═══ Raw data
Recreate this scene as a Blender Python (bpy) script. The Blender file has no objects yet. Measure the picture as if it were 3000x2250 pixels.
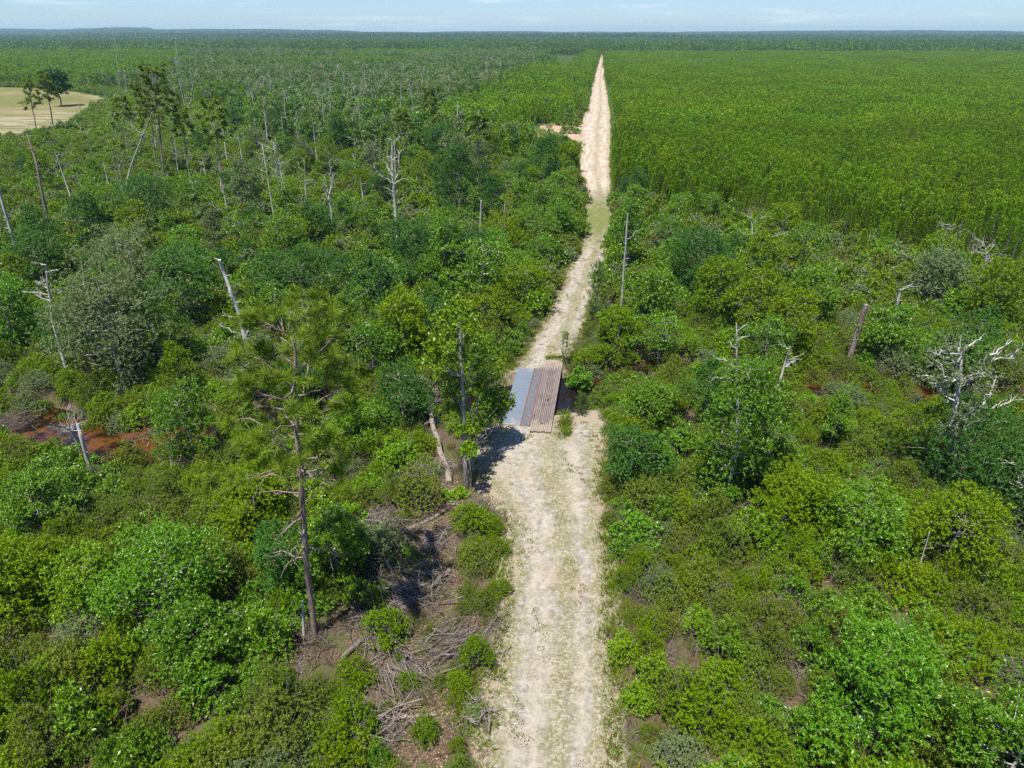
import bpy, math, random
import numpy as np
from mathutils import Vector

SEED = 7
random.seed(SEED)
RNG = np.random.default_rng(SEED)
S = bpy.context.scene
COL = S.collection
R = math.radians
CAM_H = 30.0
PITCH = R(27.3)

# ---------------------------------------------------------------- photo geometry
def ray(u, v):
    x = (u - 1500.0) / 2000.0
    y = (1125.0 - v) / 2000.0
    return np.array([x, math.cos(PITCH) + y * math.sin(PITCH), -math.sin(PITCH) + y * math.cos(PITCH)])

def gp(u, v, z=0.0):
    """ground point seen at photo position (u, v)"""
    d = ray(u, v)
    t = (CAM_H - z) / -d[2]
    return np.array([d[0] * t, d[1] * t, z])

def at(u, v, Y):
    """point at photo position (u, v) standing at ground distance Y"""
    d = ray(u, v)
    t = Y / d[1]
    return np.array([d[0] * t, Y, CAM_H + d[2] * t])

def proj(P):
    P = np.atleast_2d(P)
    x, y, z = P[:, 0], P[:, 1], P[:, 2] - CAM_H
    dep = y * math.cos(PITCH) - z * math.sin(PITCH)
    up = y * math.sin(PITCH) + z * math.cos(PITCH)
    dep = np.where(dep < 0.1, 0.1, dep)
    return 1500 + 2000 * x / dep, 1125 - 2000 * up / dep

# ---------------------------------------------------------------- layout: road, creek, clearing
K = 3000.0 / 2212.0
def edge_pts(rows):
    return np.array([[*gp(l * K, y * K)[:2], *gp(r * K, y * K)[:2]] for y, l, r in rows])

ROAD_NEAR = edge_pts([(1790, 1034, 1300), (1659, 1055, 1306), (1500, 1074, 1308), (1300, 1104, 1306), (1200, 1110, 1300), (1120, 1116, 1296), (1080, 1085, 1292),
                      (1030, 1046, 1290), (980, 1040, 1295), (950, 1058, 1302), (928, 1085, 1305), (916, 1100, 1303)])
ROAD_FAR = edge_pts([(806, 1112, 1206), (780, 1130, 1222), (740, 1152, 1242), (700, 1176, 1262), (650, 1202, 1276), (600, 1222, 1294), (550, 1248, 1314), (520, 1260, 1319),
                     (470, 1265, 1318), (430, 1268, 1320), (405, 1262, 1318), (380, 1246, 1314), (340, 1250, 1315), (300, 1250, 1319), (260, 1258, 1318),
                     (225, 1273, 1315), (200, 1276, 1311), (165, 1285, 1305), (140, 1292, 1304), (125, 1296.5, 1303.5), (112, 1299, 1303), (104, 1300, 1303)])
SPUR = edge_pts([(330, 1225, 1262), (312, 1160, 1255), (296, 1130, 1255), (280, 1140, 1256), (262, 1205, 1258)])

def resample(E, step0):
    c = (E[:, :2] + E[:, 2:]) / 2
    s = np.concatenate([[0], np.cumsum(np.linalg.norm(np.diff(c, axis=0), axis=1))])
    out, t = [], 0.0
    while t < s[-1]:
        out.append(t)
        t += max(step0, 0.012 * np.interp(t, s, c[:, 1]))
    out.append(s[-1])
    out = np.array(out)
    R_ = np.stack([np.interp(out, s, E[:, k]) for k in range(4)], 1)
    k = np.array([.25, .5, .25])
    for _ in range(3):
        R_[1:-1] = .25 * R_[:-2] + .5 * R_[1:-1] + .25 * R_[2:]
    return out, R_

SN, RN = resample(ROAD_NEAR, 0.5)
SF, RF = resample(ROAD_FAR, 0.6)
RC = np.concatenate([RN, RF])
RCEN = (RC[:, :2] + RC[:, 2:]) / 2
RHW = np.linalg.norm(RC[:, :2] - RC[:, 2:], axis=1) / 2
_br = np.linspace(RN[-1], RF[0], 16)[1:-1]
RCEN_A = np.concatenate([RCEN[:len(RN)], (_br[:, :2] + _br[:, 2:]) / 2, RCEN[len(RN):]])
RHW_A = np.concatenate([RHW[:len(RN)], np.full(14, 3.0), RHW[len(RN):]])

def road_gap(P):
    """distance outside the road edge (negative on the road)"""
    P = np.atleast_2d(P)[:, :2]
    out = np.empty(len(P))
    for i in range(0, len(P), 4000):
        d = np.linalg.norm(P[i:i + 4000, None] - RCEN_A[None], axis=2) - RHW_A[None]
        out[i:i + 4000] = d.min(1)
    return out

def road_x(Y):
    o = np.argsort(RCEN_A[:, 1])
    return np.interp(Y, RCEN_A[o, 1], RCEN_A[o, 0])

_cr = [(-260, 1180), (-60, 1200), (60, 1226), (180, 1268), (300, 1292), (420, 1290), (520, 1268), (700, 1235), (950, 1215), (1200, 1190), (1450, 1172), (1590, 1150),
       (1700, 1140), (1800, 1100), (1880, 1080), (1960, 1085), (2020, 1092), (2150, 1075), (2350, 1120), (2600, 1150), (2980, 1190), (3300, 1220)]
CREEK = np.array([gp(u, v)[:2] for u, v in _cr])
_s = np.concatenate([[0], np.cumsum(np.linalg.norm(np.diff(CREEK, axis=0), axis=1))])
_t = np.arange(0, _s[-1], 0.7)
CREEK_P = np.stack([np.interp(_t, _s, CREEK[:, 0]), np.interp(_t, _s, CREEK[:, 1])], 1)
for _ in range(12):
    CREEK_P[1:-1] = .25 * CREEK_P[:-2] + .5 * CREEK_P[1:-1] + .25 * CREEK_P[2:]

def creek_d(P):
    P = np.atleast_2d(P)[:, :2]
    out = np.full(len(P), 99.0)
    m = (P[:, 1] > 25) & (P[:, 1] < 90)
    idx = np.nonzero(m)[0]
    for i in range(0, len(idx), 4000):
        j = idx[i:i + 4000]
        out[j] = np.linalg.norm(P[j][:, None] - CREEK_P[None], axis=2).min(1)
    return out

_cp = [(-700, 246), (-200, 252), (0, 256), (120, 259), (200, 268), (285, 281), (312, 291), (296, 303), (258, 318), (215, 348), (165, 380), (70, 404), (0, 412), (-300, 420), (-700, 420)]
CLEAR = np.array([gp(u, v)[:2] for u, v in _cp])
def clearing_f(P):
    """1 on the edge of the mown clearing, below 1 inside; 0.01 = about a metre"""
    P = np.atleast_2d(P)[:, :2]
    A, B = CLEAR, np.roll(CLEAR, -1, 0)
    out = np.empty(len(P))
    for i in range(0, len(P), 8000):
        Q = P[i:i + 8000, None]
        t = np.clip(((Q - A) * (B - A)).sum(2) / ((B - A) ** 2).sum(1), 0, 1)
        d = np.linalg.norm(Q - (A + t[..., None] * (B - A)), axis=2).min(1)
        c = ((A[:, 1] > Q[..., 1]) != (B[:, 1] > Q[..., 1])) & (Q[..., 0] < (B[:, 0] - A[:, 0]) * (Q[..., 1] - A[:, 1]) / (B[:, 1] - A[:, 1] + 1e-9) + A[:, 0])
        ins = c.sum(1) % 2 == 1
        out[i:i + 8000] = 1 + np.where(ins, -d, d) / 90
    return (out,)

def far_rise(x, y):
    """low wooded rise far off beyond the clearing"""
    f = smooth(4200, 6800, y)
    a = x / np.maximum(y, 1)
    return f * (34 * smooth(-.28, -.50, a) * (.8 + .2 * np.sin(a * 46)) + 20 * np.exp(-((a + .30) / .10) ** 2) + 12 * np.exp(-((a + .03) / .06) ** 2) + 14 * np.exp(-((a - .50) / .16) ** 2) + 4 + 4 * np.sin(a * 130) * np.sin(a * 57 + 1))

def smooth(a, b, x):
    t = np.clip((x - a) / (b - a), 0, 1)
    return t * t * (3 - 2 * t)

def und(x, y):
    return (np.sin(x * .21 + 1.3) * np.cos(y * .17) + .6 * np.sin(x * .47 + y * .31) + .5 * np.cos(x * .09 - y * .13)) * .16

def hgt(P):
    P = np.atleast_2d(P)
    g = road_gap(P)
    far = smooth(260, 160, P[:, 1])
    h = und(P[:, 0], P[:, 1]) * smooth(1.0, 6.0, g) * far
    c = creek_d(P)
    h = h - 1.5 * smooth(4.4, 2.2, c)
    return h + far_rise(P[:, 0], P[:, 1])

def hz(x, y):
    return float(hgt(np.array([[x, y]]))[0])

# ---------------------------------------------------------------- mesh helpers
def unit(a):
    return a / np.maximum(np.linalg.norm(a, axis=-1, keepdims=True), 1e-9)

class MB:
    def __init__(self):
        self.V, self.F, self.M, self.n = [], [], [], 0
    def add(self, V, F, m=0):
        V = np.asarray(V, float).reshape(-1, 3)
        F = np.asarray(F, int)
        self.V.append(V); self.F.append(F + self.n); self.M.append(np.full(len(F), m)); self.n += len(V)
        return self
    def tube(self, pts, rad, sides=6, m=0, cap=True, rough=0.0, seed=0):
        pts = np.asarray(pts, float); n = len(pts)
        rad = np.broadcast_to(np.asarray(rad, float), (n,))
        T = unit(np.gradient(pts, axis=0))
        ref = np.array([0, 0, 1.0]) if abs(T[0, 2]) < .8 else np.array([1.0, 0, 0])
        A = unit(np.cross(T, ref)); B = np.cross(T, A)
        an = np.arange(sides) / sides * 2 * math.pi
        rr = rad[:, None] * np.ones(sides)[None]
        if rough:
            rr = rr * (1 + rough * np.random.default_rng(seed + 5).normal(0, 1, rr.shape))
        V = pts[:, None] + rr[..., None] * (np.cos(an)[None, :, None] * A[:, None] + np.sin(an)[None, :, None] * B[:, None])
        i = np.arange(n - 1)[:, None] * sides; j = np.arange(sides)[None]; k = (j + 1) % sides
        F = np.stack([i + j, i + k, i + sides + k, i + sides + j], -1).reshape(-1, 4)
        self.add(V, F, m)
        if cap:
            for e, rev in ((0, True), (n - 1, False)):
                ring = V[e]; c = ring.mean(0)
                f = np.array([[a, (a + 1) % sides, sides] for a in range(sides)])
                if rev: f = f[:, ::-1]
                self.add(np.vstack([ring, c]), f, m)
        return self
    def box(self, c, ax, ay, az, m=0):
        """c centre; ax, ay, az half-axis vectors"""
        c, ax, ay, az = (np.asarray(q, float) for q in (c, ax, ay, az))
        V = [c + sx * ax + sy * ay + sz * az for sx in (-1, 1) for sy in (-1, 1) for sz in (-1, 1)]
        F = [[0, 1, 3, 2], [4, 6, 7, 5], [0, 4, 5, 1], [2, 3, 7, 6], [0, 2, 6, 4], [1, 5, 7, 3]]
        return self.add(V, F, m)
    def mesh(self, name, mats, smooth_=False, flat=False):
        me = bpy.data.meshes.new(name)
        V = np.concatenate(self.V)
        me.vertices.add(len(V)); me.vertices.foreach_set('co', V.astype(np.float32).ravel())
        li = np.concatenate([f.ravel() for f in self.F]).astype(np.int32)
        lt = np.concatenate([np.full(len(f), f.shape[1]) for f in self.F]).astype(np.int32)
        ls = np.concatenate([[0], np.cumsum(lt)[:-1]]).astype(np.int32)
        me.loops.add(len(li)); me.loops.foreach_set('vertex_index', li)
        me.polygons.add(len(lt)); me.polygons.foreach_set('loop_start', ls)
        me.polygons.foreach_set('material_index', np.concatenate(self.M).astype(np.int32))
        me.polygons.foreach_set('use_smooth', np.full(len(lt), not flat, dtype=bool))
        for m in (mats if isinstance(mats, (list, tuple)) else [mats]):
            me.materials.append(m)
        me.update(calc_edges=True)
        return me

def obj(name, me, parent=None, link=True):
    o = bpy.data.objects.new(name, me)
    if link: COL.objects.link(o)
    if parent is not None: o.parent = parent
    return o

def tag(o, label, cat, group=None, kind=None):
    o['label'] = label; o['category'] = cat
    if group: o['group'] = group
    if kind: o['kind'] = kind
    return o

def struct(o, kind='structure'):
    o['kind'] = kind
    return o

def empty(name, loc, rz=0.0, sc=1.0):
    o = bpy.data.objects.new(name, None)
    o.empty_display_size = .2
    COL.objects.link(o); o.location = loc; o.rotation_euler = (0, 0, rz)
    o.scale = (sc, sc, sc) if not hasattr(sc, '__len__') else sc
    return o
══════
▸ **Directions for this task**:
Reproduce the material above exactly, first line through the line that contains "from mathutils import Vector", minus the pictures.

▸ **Solution to the exercise**:
Recreate this scene as a Blender Python (bpy) script. The Blender file has no objects yet. Measure the picture as if it were 3000x2250 pixels.
import bpy, math, random
import numpy as np
from mathutils import Vector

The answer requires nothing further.